Control Smartphones and Wearables Under Water

Smartphones and wearables are now waterproof. This is great. It means we can shower without taking off the smartwatch; we can swim but won't miss messages/notifications; and we can surf and still pick up phone calls even if the device dropped in water.

All these sound great, but touch screens are water-unfriendly. Whenever there is some water on the screen, the touch screen just went nuts. Either it is unresponsive or it randomly clicks like there is a ghost. Water affects the screen capacity change caused by human skin and destroy the functionalities of the touch screen.

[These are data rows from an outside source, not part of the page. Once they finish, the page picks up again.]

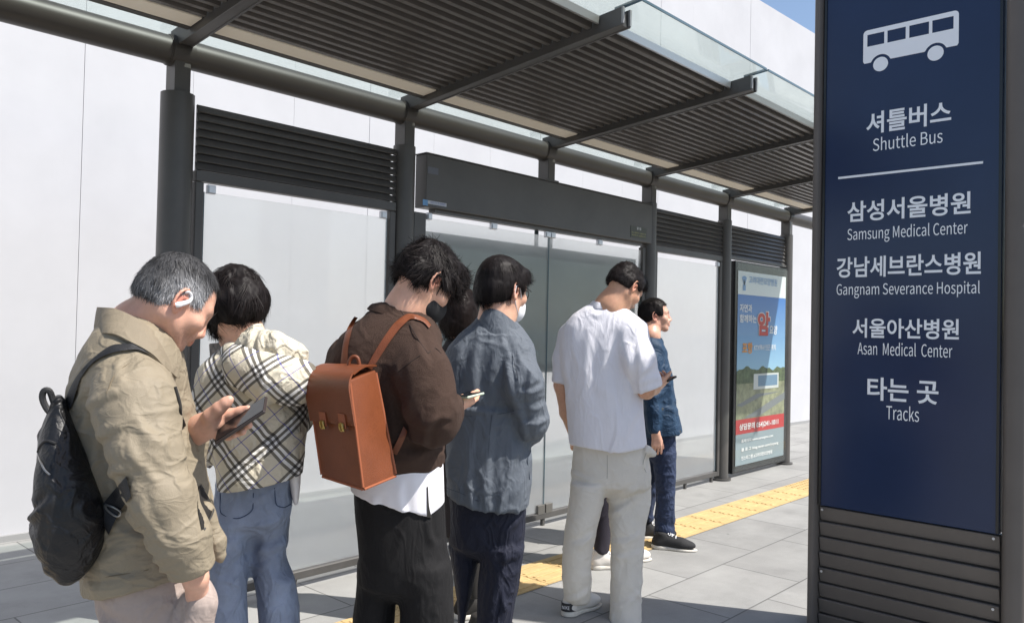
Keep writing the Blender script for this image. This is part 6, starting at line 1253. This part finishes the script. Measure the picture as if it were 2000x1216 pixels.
f.stack(J, [(656, 1256, 1290, .085, .02), (670, 1246, 1298, .12, .03), (700, 1240, 1307, .16, .03), (740, 1240, 1315, .18, .03), (796, 1244, 1323, .18, .03), (840, 1248, 1334, .18, .03), (858, 1250, 1334, .18, .03)], 2.3, 0.03); f.chain(J, [(1262, 663, .06, 8), (1262, 667, -.02, 9), (1271, 672, -.06, 9), (1285, 680, -.065, 9), (1297, 690, -.02, 8)], 0.03); f.hem(J, (1250, 853), (1336, 844))
jk = f.mesh('jacket', J, 0.0075, M_bj, disp=folds((10, 10, 6, .006, True, .6), (24, 24, 18, .003, True, .5), creases=[(1300, 700, 1312, 830, .007, 5), (1265, 770, 1290, 760, .006, 5), (1290, 790, 1330, 800, .005, 5)], fig=f))
g = MB(); c = [f.W(f.L(*p)[None])[0] for p in on(f, jk, [(1294, 798), (1328, 842)], .003)]
for p in c:
    g = MB(); g.tube(p - f.WD([0, .002, 0]), p + f.WD([0, .004, 0]), 0.008, n=12); g.build('snap_button', M_zip, jk)
T = Solid(); f.hips(T, [(840, 1256, 1320, .14, .04), (880, 1260, 1321, .14, .04), (890, 1262, 1320, .13, .04)]); f.stack(T, [(880, 1276, 1321, .09, -.02), (930, 1278, 1320, .085, -.02), (1000, 1279, 1317, .08, -.02), (1048, 1277, 1316, .075, -.02)], 2.1, .02); f.stack(T, [(880, 1258, 1300, .09, .16), (930, 1256, 1290, .085, .18), (990, 1252, 1278, .08, .2), (1018, 1252, 1277, .075, .2)], 2.1, .02)
f.mesh('trousers', T, 0.007, M_dj, disp=folds((10, 10, 8, .005, True, .6), (22, 22, 18, .003, True, .5), creases=[(1282, 970, 1316, 955, .008, 6), (1280, 1020, 1314, 1030, .006, 6)], fig=f))
M_bs = material('black_canvas', srgb(34, 34, 36), 0.8, bump=0.3, bscale=500)
shoe(f, f.G(1280, -.03), -0.25, M_bs, M_soleW, 0.30, M_white); shoe(f, f.G(1250, .2), 0.1, M_bs, M_soleW, 0.30, M_white)
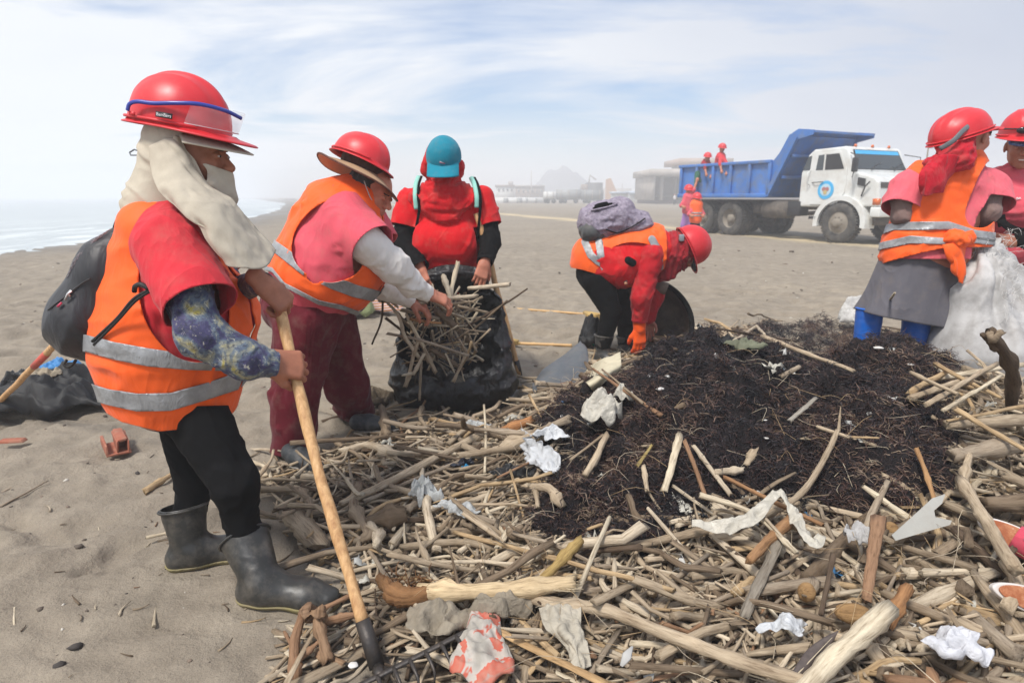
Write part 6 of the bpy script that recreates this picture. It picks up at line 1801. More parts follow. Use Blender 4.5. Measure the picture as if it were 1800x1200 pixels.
# ------------------------------------------------------------------ smiling worker at the right edge
def worker_edge():
 Yc = 4.05; ax = np.eye(3)
 P = lambda x, y, Y=Yc: J(x, y, Y)
 o = tag(empty('person', J(1800, 600, Yc) * [1, 1, 0]), 'smiling worker in pink shirt and black sunglasses on the helmet, at the right edge', 'person')
 tor = Field(.08)
 tor.cap(P(1778, 335), P(1850, 335), .135, .135).cap(P(1785, 385), P(1840, 385), .17, .17).sph(P(1790, 365, 3.92), .11).sph(P(1840, 365, 3.92), .11).cap(P(1775, 430), P(1850, 430), .17, .17)
 shl, shr = P(1758, 325), P(1870, 325)
 ell_, wrl = P(1800, 425, 3.80), P(1752, 432, 3.62)
 elL, wL = P(1745, 390, 3.95), P(1745, 425, 3.72)
 b = tor.copy(-.03); b.k = .015; b.chain([shl, elL, wL], [.05, .04, .03]).chain([shr, P(1880, 400), P(1840, 440, 3.7)], [.05, .04, .03])
 g1, g2 = P(1782, 600) * [1, 1, 0] + [0, 0, .06], P(1850, 600) * [1, 1, 0] + [0, 0, .06]; kk1, kk2 = P(1785, 520), P(1845, 520)
 b.chain([P(1800, 470), kk1, g1], [.1, .06, .04]).chain([P(1840, 470), kk2, g2], [.1, .06, .04])
 hc_ = P(1797, 258, 3.95); hf = np.array([-.45, -.86, -.18]); hu = np.array([-.05, -.15, 1])
 h_ = hand(P(1780, 424, 3.72), (-.9, -.2, .05), (0, -.8, .6), thumb=1, curl=(.8, .9, .5), s=1.05)
 body(o, [(b, .018), (head(hc_, hf, hu, 1.02, P(1805, 310)), .0055), (h_, .005)], SK)
 eyes(o, hc_, hf, hu)
 f_, u_ = ortho(hf, hu); r_ = np.cross(f_, u_)
 fe = Field().ell(hc_ + f_ * .097 - u_ * .064, (f_, r_, u_), (.006, .022, .006)); V, T_, _ = polygonise(fe, .003); mesh_obj('teeth', V, T_, plain('teeth', (.7, .68, .62), .3, bumpy=0), o)
 ts = tor.copy(.006).cap(shl, P(1748, 368, 4.0), .09, .095).cap(shr, P(1880, 370, 4.0), .09, .095)
 sh = garment(o, 'shirt', ts, .011, PINK, [below([(1600, 470), (1740, 462), (1900, 470)])], lambda V: folds(.010, (7, 7, 11), 2)(V), .004)
 V, F_ = tube(spline([P(1765, 326, 3.83), P(1773, 338, 3.80), P(1790, 342, 3.80)], 12), .003, 5); 
 wp = plain('white_print', (.75, .7, .7), .6, bumpy=0)
 def ont(x, y, off=.0135):
  p = P(x, y, 3.75)
  for _ in range(10):
   g_, dd_ = gradient(tor, p[None]); p = p - g_[0] * (dd_[0] - off)
  return p
 lg_ = []
 for pts in ([(1780, 334), (1786, 332), (1792, 333), (1798, 331)], [(1781, 337), (1788, 336), (1799, 335)], [(1783, 331), (1785, 329), (1789, 330)]):
  lg_.append(tube([ont(*p, .019) for p in pts], .002, 4))
 V, F_ = cat(lg_); mesh_obj('chest_logo', V, F_, wp, sh)
 for pts in ([P(1750, 305, 3.98), P(1752, 330, 3.86), P(1756, 365, 3.83), P(1762, 395, 3.86)],):
  V, F_ = tube(spline(pts, 20), .030, 10, flat=.4, up=(0, -1, .2)); st = mesh_obj('strap', V, F_, BLK, o)
 V, F_ = tube(spline([P(1752, 382, 3.86), P(1775, 400, 3.80), P(1800, 408, 3.78), P(1850, 412, 3.80)], 20), .024, 10, flat=.5, up=(0, -1, .2)); mesh_obj('waist_strap', V, F_, BLK, o)
 ar = Field(.03).chain([P(1840, 425, 3.74), P(1812, 422, 3.70), P(1792, 422, 3.71)], [.06, .05, .042]); garment(o, 'arm_sleeve', ar, .011, BLK, [], folds(.004, (12, 12, 12), 3), 0)
 m = Mat('speckled_leggings'); v = m.coords(); m.set(base=m.ramp(m.noise(v, 70, 5, .8), [(0.5, (.01, .01, .01)), (0.6, (.14, .13, .10)), (0.7, (.02, .02, .02))]), rough=.8)
 lg = Field(.06).ell(P(1810, 455), ax, (.22, .17, .15)).chain([P(1800, 470), kk1, g1], [.13, .09, .06]).chain([P(1840, 470), kk2, g2], [.13, .09, .06])
 for g_ in (g1, g2): boot(o, g_ * [1, 1, 0], (-.4, -.9), g_ * [1, 1, 0] + [0, 0, .25], RUBBER, L_=.26, h=.012)
 garment(o, 'leggings', lg, .014, m.m, [], folds(.004, (12, 12, 12), 3), 0)
 hl = helmet(o, P(1800, 238, 3.95), (-.45, -.88, -.12), (-.04, -.12, 1), a=.150, b=.13, hh=.155, visor=.045)
 lens_ = plain('black_lens', (.008, .008, .01), .08, bumpy=0)
 hp, hu3 = ortho(np.array([-.45, -.88, -.12]), np.array([-.04, -.12, 1])); hr3 = np.cross(hp, hu3); cH = P(1800, 238, 3.95)
 for s_ in (-1, 1):
  fe = Field().ell(cH + hp * .150 + hr3 * .036 * s_ + hu3 * .034, (hp, hr3, hu3), (.010, .034, .020)); V, T_, _ = polygonise(fe, .005)
  if s_ == -1: sg = mesh_obj('sunglasses', V, T_, lens_, hl)
  else: mesh_obj('lens', V, T_, lens_, sg)
 pts = [cH + hp * (.155 * math.cos(t)) + hr3 * (.138 * math.sin(t)) + hu3 * .042 for t in np.linspace(-1.7, 1.7, 30)]
 V, F_ = tube(pts, .005, 6); mesh_obj('temple', V, F_, lens_, sg)
 BL = Mat('blue_print_cloth'); v = BL.coords(); BL.set(base=BL.ramp(BL.noise(v, 60, 4, .7), [(0.4, srgb(30, 60, 120)), (0.6, srgb(110, 150, 200))]), rough=.8)
 V = []; a_ = np.linspace(-1.1, 1.1, 26)
 for e in np.linspace(0, 1, 7): V += [hc_ + u_ * (.045 - .022 * e) + f_ * ((.085 + .06 * e) * math.cos(q * .9)) + r_ * (.09 * math.sin(q)) for q in a_]
 i = np.arange(6)[:, None] * 26; j = np.arange(25)[None]
 solid(mesh_obj('cap_peak', np.array(V), np.stack([i + j, i + j + 1, i + 27 + j, i + 26 + j], -1).reshape(-1, 4), BL.m, o), .012, 0)
worker_edge()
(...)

Let's look at some alternatives.

Audio seems like a great option. We can control devices using voice commands. But today's voice commands are limited and major apps still require a working touch screen. It might be great if we can scroll up/down and swipe left/right using voice commands while we are taking shower or surfing. But what if we are in water. How can we speak?

Maybe motion gestures using IMU sensors can be a better solution. It does not involve sound and we can use hand/wrist/arm gestures to mimic touching gestures. For example, rotating hand can be set as scrolling up/down. While sounding, the motion can be very sensitive to noises, or undesired motions. Moreover, it can be difficult for people to learn and memorize all these gestures since different people have different motion behaviors.

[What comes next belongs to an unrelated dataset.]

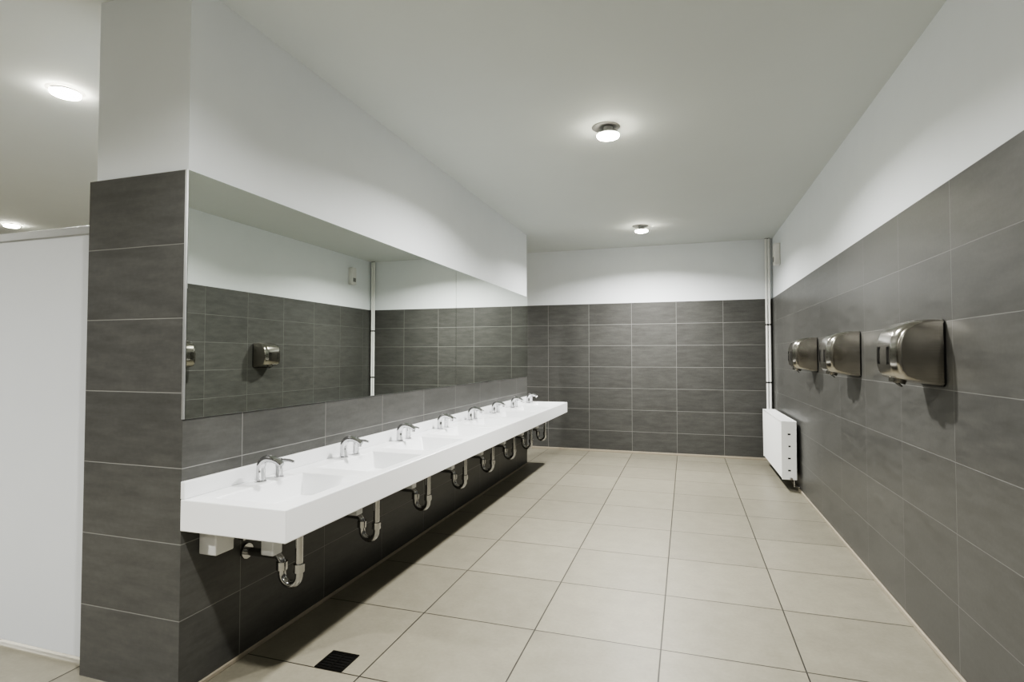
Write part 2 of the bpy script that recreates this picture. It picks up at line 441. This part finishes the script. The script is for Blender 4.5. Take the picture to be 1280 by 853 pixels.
# ------------------------------------------------------------------ ceiling lights
def downlight(x, y, power, dropped=.055, col=(1, .985, .95)):
    e = empty('ceiling_light', (x, y, ZC))
    dx = .015 if dropped > .03 else 0
    bm = bmesh.new()
    sweep(bm, [(0, 0, 0), (0, 0, -.003)], [.094, .090], 40)
    finish(bm, 'recess_disc', [m_can if dropped > .03 else m_ring], parent=e, smooth=True)
    bm = bmesh.new()
    sweep(bm, [(dx, 0, -.003), (dx, 0, -dropped + .012), (dx, 0, -dropped + .01), (dx, 0, -dropped - .003)], [.03, .03, .070, .074], 40)
    finish(bm, 'lamp_body', [m_ring], parent=e, smooth=True)
    bm = bmesh.new()
    sweep(bm, [(dx, 0, -dropped - .003), (dx, 0, -dropped - .014), (dx, 0, -dropped - .022)], [.075, .070, .05], 40)
    finish(bm, 'diffuser', [m_emit], parent=e, smooth=True)
    ld = bpy.data.lights.new('lamp', 'AREA'); ld.shape = 'DISK'; ld.size = .14; ld.energy = power; ld.color = col
    ld.spread = math.radians(155)
    lo = bpy.data.objects.new('lamp', ld); C.objects.link(lo); lo.parent = e; lo.location = (dx, 0, -dropped - .025)
for x, y, p in ((-.5, 3.67, 78), (-.5, 6.6, 92), (-.5, .74, 55), (-.5, -2.2, 40)):
    downlight(x, y, p)
for x, y, p in ((-3.42, 2.21, 95), (-7.5, 4.3, 95), (-3.4, 5.1, 85), (-3.4, -.75, 100), (-6.5, .5, 80)):
    downlight(x, y, p, dropped=.012)

w = bpy.data.worlds.new('world'); bpy.context.scene.world = w; w.use_nodes = True
w.node_tree.nodes['Background'].inputs[0].default_value = (.5, .5, .5, 1)
w.node_tree.nodes['Background'].inputs[1].default_value = .1

# ------------------------------------------------------------------ camera
cd = bpy.data.cameras.new('camera'); cam = bpy.data.objects.new('camera', cd); C.objects.link(cam)
cd.sensor_width = 36; cd.lens = 685 / 1280 * 36; cd.clip_start = .02
cam.location = (0, 0, 1.345)
cam.rotation_euler = (math.radians(90 + 1.63), 0, math.radians(17.58))
bpy.context.scene.camera = cam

Camera can be another way towards the solution. When sound and motion are not available, capturing a sequence of photos and analyzing the intended action may help. For example, when sound is unavailable, we can use image processing to translate the shape of mouth into spoken words and perform certain actions. But this needs good lighting conditions, and image might be distorted by water.

Some may also try RF networking radios to use wireless signals to identify gestures and avoid the physical touch requirement. The fundamental problem of this is the mobility of wireless devices. To identify gestures, the radios have commonly assumed to be stationary.

From above, we see that each individual method has their own advantages and limitations. It is possible to combine these together to achieve this single functionality to control smartphone under water. Or, maybe someday in the future, using some wireless mechanisms, we can directly read minds from our brain to control the smartphone so no physical movement is required.

======= 05/24/2017 added =======

I thought of another possible way to add this interaction: physical keys. There might be a day that we need to return to physical keys to take control of the smart devices. A good example is Galaxy S2/S3 with bezel. The rotation provides the user a new way to interact with the device. The downside is that the apps and functionalities still require a finish action to touch the screen as a confirmation. It might be great if we use an additional physical button as confirmation.